What you appear to be investigating is being able to lift a mass to a higher GPE than GPE lost cost of that lift. This I believe is one of the reoccurring 'disconnects' I talk about regularly. In order to get greater height gain than height lost (for the same mass etc) you would have to design a device that breaks Archimedes Law of Levers [ALOL - f1 x d2 = f2 x d1]. And Law of Levers is predicated on a constant 'g' acceleration (because it's weight force and f = m x a), which is conservative precisely because it is constant (at earths surface).
The real reason the supposed M.O.W. wheel doesn't work is the same reason "height for width" (even though I don't like the term) mechanisms don't work:Law of Lever is static.
What result would yield using static in dynamic situation?
Gravity Torque is measured by the horizontal distance from the axle. Gravity energy is measured by the vertical distance. When a weight drops more than its counterpart, PE is lost and KE enters the system. When a weight rotates around a wheel, it falls just as far as it rises. If weight movement is perfectly efficient, we will have a net loss equal to frictions.
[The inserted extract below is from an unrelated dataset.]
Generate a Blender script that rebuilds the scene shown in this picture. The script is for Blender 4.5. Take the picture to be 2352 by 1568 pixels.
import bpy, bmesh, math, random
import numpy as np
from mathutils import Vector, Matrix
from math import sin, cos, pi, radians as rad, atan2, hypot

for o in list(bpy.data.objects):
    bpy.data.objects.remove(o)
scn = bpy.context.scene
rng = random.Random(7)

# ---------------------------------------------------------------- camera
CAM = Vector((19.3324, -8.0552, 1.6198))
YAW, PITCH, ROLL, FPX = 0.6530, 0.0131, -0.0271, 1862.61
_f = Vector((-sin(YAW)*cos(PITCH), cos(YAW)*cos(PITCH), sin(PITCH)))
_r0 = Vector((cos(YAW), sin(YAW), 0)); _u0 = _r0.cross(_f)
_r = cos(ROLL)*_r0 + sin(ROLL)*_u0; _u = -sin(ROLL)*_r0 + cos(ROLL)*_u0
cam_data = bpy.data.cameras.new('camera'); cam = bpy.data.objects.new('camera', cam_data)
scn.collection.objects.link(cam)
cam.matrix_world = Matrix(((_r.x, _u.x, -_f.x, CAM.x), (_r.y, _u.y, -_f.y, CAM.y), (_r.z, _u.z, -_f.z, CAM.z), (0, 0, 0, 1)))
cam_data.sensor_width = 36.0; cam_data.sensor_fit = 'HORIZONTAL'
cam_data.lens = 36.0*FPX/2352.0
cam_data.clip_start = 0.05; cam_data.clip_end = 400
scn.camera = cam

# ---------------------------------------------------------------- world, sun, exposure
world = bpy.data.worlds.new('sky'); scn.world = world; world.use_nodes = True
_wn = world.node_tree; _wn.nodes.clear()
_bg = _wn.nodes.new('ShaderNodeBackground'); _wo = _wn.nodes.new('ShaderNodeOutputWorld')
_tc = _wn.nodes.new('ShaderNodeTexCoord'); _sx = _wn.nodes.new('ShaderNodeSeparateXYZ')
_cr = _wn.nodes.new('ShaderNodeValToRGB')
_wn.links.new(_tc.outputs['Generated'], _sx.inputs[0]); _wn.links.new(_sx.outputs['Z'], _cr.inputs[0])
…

Leafy, That is not a small conversation. Ultimately, your dynamic lever will convert a fixed PE to KE and back again. Leverage applies statically and dynamically. As Fletcher mentioned, Extra energy has to be consumed somewhere to get a gain in KE, GPE, Momentum. So unless an energy source is external or a finite fuel, energy has to be created, requiring a break in known physics. So Bessler apparently found a chink in the physics armour, or he was a fraud.
Where do you theorize that is coming from in your design Leafy?
Pequade here always confused energy with leverage(as he still does on OU.com), and it is easy to see why. It is a pity I have not had time and resources to test more of his theories.